The associate, Jane “Megan” Daily, left the Preis law firm Nov. 26 after spending a little more than a year there, according to the lawsuit filed Jan. 29 in Lafayette, Louisiana. Above the Law broke news of the lawsuit, while the Texas Lawyer interviewed recruiters who said the lawsuit could hurt recruiting efforts.

The suit says the Preis firm hires associates right out of law school and expends considerable resources training, mentoring and supervising them. The firm estimates losses of at least $10,000 when an associate leaves before the end of the three-year term, and its employment contract has a stipulated damages clause for that amount.

The firm makes an exception for associates who leave for health reasons related to themselves or their families.

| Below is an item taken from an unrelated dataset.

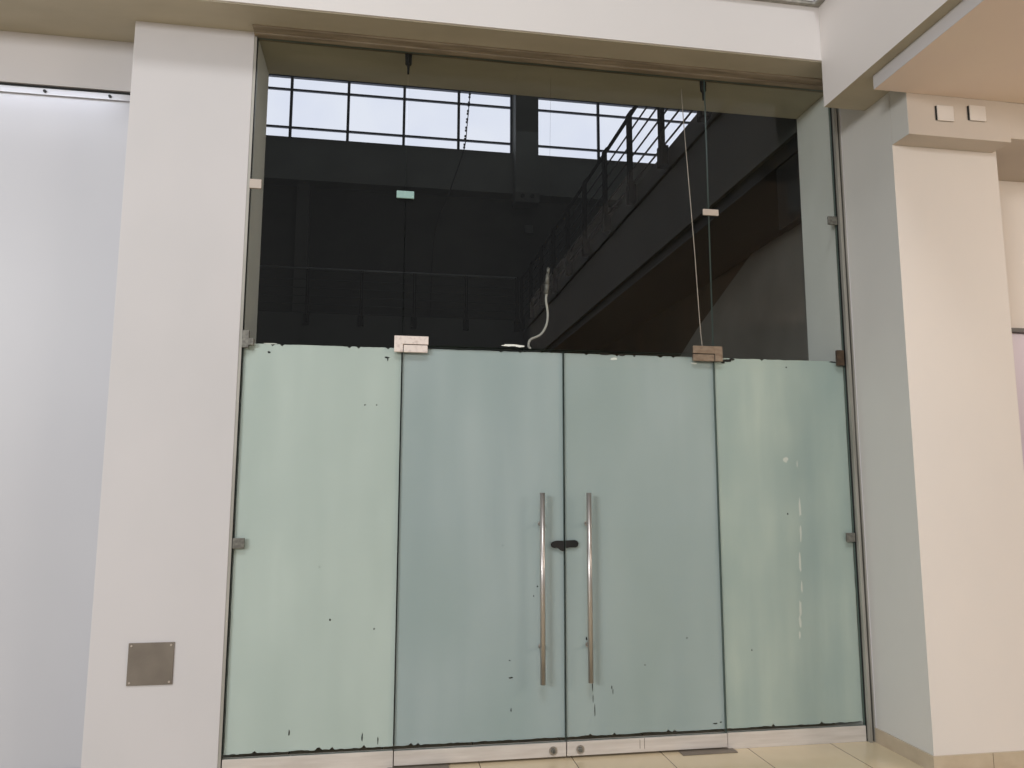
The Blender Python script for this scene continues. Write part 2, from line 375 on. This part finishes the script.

The firm had advanced Daily $2,500 for bar exam expenses with a loan that would be partly forgiven at one-year intervals; it is completely forgiven after three years. The firm says it subtracted the outstanding loan and liquidated damages from Daily’s last paycheck, leaving her owing about $7,400.

Erin Kessler, a recruiter Shuart & Associates in New Orleans, told the Texas Lawyer that she is not aware of any Louisiana law firm that has similar provisions in an employment contract. Another recruiter, Robert Kinney of Kinney Recruiting in Austin, Texas, said it’s not unusual, however, for a firm or business to seek reimbursement of expenses advanced to an employee who leaves soon after joining the employer.

Kinney added that many state ethics rules ban contracts that restrict a lawyer’s ability to practice law. He said the provision may be difficult to enforce and likely will hurt recruiting efforts.

The Preis law firm was closed for Mardis Gras on Tuesday afternoon and its name partner, Edwin Preis Jr., did not immediately return a voicemail seeking comment. A lawyer representing the Preis firm, Alan Breaud, did not immediately respond to a request for comment. A firm for Daily that is listed on the lawsuit also was closed Tuesday.